The videos were highly edited by rightwing activists James O'Keefe III and Hannah Giles, who posed as a prostitute and her law school boyfriend in the videos and played extensively on Fox News, as well as other non-partisan media outlets.
In a press release announcing his 28-page report [PDF] (and accompanying 55 pages of attachments and exhibits [PDF] with it), the AG's office says the publicly released videos taken in Los Angeles, San Diego and San Bernardino were "severely edited." The unedited California videos have now been posted on the CA Attorney General's website.
"The evidence illustrates that things are not always as partisan zealots portray them through highly selective editing of reality," says Brown in the statement. "Sometimes a fuller truth is found on the cutting room floor."
The description of the videos as "severely edited" also echoes the Brooklyn D.A.'s office, which was quoted as describing them as a "heavily edited splice job" when his report was released earlier this year.
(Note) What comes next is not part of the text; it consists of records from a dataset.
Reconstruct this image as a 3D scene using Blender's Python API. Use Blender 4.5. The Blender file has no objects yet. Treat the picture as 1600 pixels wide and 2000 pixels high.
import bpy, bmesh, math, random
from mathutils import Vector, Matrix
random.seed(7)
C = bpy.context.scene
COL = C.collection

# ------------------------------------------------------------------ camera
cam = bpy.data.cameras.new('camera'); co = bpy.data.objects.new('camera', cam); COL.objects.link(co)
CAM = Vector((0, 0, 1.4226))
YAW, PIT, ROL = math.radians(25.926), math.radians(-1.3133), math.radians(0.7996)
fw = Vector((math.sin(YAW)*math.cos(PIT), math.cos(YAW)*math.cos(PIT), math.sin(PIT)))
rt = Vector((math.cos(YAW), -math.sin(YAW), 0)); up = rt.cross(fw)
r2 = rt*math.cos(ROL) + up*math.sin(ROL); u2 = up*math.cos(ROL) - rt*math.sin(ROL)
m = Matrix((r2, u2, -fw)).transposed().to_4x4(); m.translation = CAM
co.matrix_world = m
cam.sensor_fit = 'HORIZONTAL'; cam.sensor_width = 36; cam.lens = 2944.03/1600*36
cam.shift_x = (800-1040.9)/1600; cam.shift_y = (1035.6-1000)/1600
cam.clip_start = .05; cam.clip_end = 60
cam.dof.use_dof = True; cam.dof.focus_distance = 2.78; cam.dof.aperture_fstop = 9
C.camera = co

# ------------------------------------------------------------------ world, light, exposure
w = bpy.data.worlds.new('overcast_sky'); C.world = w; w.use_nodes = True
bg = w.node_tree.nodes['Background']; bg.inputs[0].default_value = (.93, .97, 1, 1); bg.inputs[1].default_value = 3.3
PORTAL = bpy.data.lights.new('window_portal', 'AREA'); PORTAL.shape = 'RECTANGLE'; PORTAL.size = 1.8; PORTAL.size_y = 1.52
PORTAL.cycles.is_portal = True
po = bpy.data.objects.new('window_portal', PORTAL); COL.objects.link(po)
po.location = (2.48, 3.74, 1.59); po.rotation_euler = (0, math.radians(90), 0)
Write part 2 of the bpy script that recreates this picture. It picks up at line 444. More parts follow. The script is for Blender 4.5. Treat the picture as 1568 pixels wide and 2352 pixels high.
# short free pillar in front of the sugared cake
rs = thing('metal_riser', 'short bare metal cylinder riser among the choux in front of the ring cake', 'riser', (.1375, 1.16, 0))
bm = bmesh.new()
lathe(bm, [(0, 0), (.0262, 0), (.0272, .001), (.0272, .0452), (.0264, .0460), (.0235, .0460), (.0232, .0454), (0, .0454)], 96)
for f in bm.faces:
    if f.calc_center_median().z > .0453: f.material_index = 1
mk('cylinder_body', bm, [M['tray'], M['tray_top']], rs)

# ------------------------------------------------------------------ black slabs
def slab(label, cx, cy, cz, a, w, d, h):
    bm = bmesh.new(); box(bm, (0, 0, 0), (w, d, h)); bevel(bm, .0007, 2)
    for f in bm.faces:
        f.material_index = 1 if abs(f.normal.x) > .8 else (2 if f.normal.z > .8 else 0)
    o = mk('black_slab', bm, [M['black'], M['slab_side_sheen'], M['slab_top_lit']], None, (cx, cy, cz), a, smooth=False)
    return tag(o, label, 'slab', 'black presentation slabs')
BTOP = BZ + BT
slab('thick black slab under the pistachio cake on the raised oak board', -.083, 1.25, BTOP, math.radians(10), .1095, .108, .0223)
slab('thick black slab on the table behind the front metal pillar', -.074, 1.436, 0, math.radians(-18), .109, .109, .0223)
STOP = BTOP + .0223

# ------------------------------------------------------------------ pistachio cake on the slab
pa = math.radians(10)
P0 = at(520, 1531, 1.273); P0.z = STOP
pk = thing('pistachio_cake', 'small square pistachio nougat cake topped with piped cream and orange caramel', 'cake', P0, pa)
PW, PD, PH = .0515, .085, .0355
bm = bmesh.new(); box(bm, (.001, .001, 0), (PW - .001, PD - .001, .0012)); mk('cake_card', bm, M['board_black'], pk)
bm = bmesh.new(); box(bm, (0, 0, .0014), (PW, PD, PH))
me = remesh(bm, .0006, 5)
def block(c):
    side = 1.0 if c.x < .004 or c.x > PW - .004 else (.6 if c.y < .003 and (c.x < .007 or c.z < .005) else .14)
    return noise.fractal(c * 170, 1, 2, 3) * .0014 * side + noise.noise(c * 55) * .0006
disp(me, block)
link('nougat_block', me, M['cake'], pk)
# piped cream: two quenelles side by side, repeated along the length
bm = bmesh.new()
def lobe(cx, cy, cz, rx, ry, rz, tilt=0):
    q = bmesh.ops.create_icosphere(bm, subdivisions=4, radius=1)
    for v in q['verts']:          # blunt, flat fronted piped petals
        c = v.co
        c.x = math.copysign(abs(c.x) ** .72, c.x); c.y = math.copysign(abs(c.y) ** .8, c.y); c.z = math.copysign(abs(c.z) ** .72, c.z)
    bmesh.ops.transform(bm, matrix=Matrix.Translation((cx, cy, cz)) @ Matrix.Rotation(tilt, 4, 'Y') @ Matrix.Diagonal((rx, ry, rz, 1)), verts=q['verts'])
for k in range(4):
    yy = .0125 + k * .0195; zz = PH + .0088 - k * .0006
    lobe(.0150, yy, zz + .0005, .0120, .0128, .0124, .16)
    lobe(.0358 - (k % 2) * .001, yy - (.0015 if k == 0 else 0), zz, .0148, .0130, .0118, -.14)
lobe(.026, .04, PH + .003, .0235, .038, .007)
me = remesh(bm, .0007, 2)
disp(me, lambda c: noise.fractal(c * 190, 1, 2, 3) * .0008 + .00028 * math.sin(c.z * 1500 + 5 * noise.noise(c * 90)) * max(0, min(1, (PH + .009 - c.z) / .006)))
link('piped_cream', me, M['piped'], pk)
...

Brown's report also echoes an independent investigation [PDF] released by former MA Attorney General Scott Harshbarger early last December, but largely unreported in the national media.
Brown's report details that, "Although O’Keefe is dressed in stereotypical 1970s pimp garb in the opening and closing scenes of the videos released on the internet, when O’Keefe visited each of the ACORN offices, ACORN employees reported that he was actually dressed in a shirt and tie. Also, contrary to the suggestion in the edited videos, O’Keefe never stated he was a pimp. While speaking with the various ACORN workers, Brown's report notes:
Giles portrays herself as an abused prostitute desperate for help and pushed for any advice. She said she wanted to save the El Salvadoran girls from being preyed upon and raped. She claimed the pimp put a hit out on her and injured her by pushing her down the stairs.ACORN was an anti-poverty organization of 400,000 low and middle income members in 75 cities that helped the needy. The organization had been long targeted by Republicans because it legally registered hundreds of thousands of voters who tended to vote Democratic.
Brown goes on to explain that O'Keefe's edited video tapes from the Los Angeles ACORN office, "did not include all Giles statements regarding the abusive pimp, her tragic life, and fear for the underage girls, or [ACORN worker Lavelle] Stewart's statements that ACORN could not help."
O’Keefe's purpose was to damage ACORN and not to objectively report a story. The video releases were heavily edited to feature only out of context statements of various ACORN employees, and to omit salient statements by O’Keefe and Giles. Each ACORN employee recorded by O’Keefe in California was a low level employee whose job was to help the needy individuals who walked in the door seeking assistance. Giles and O’Keefe lied to ACORN employees engender compassion, but then edited their statements into the released videos.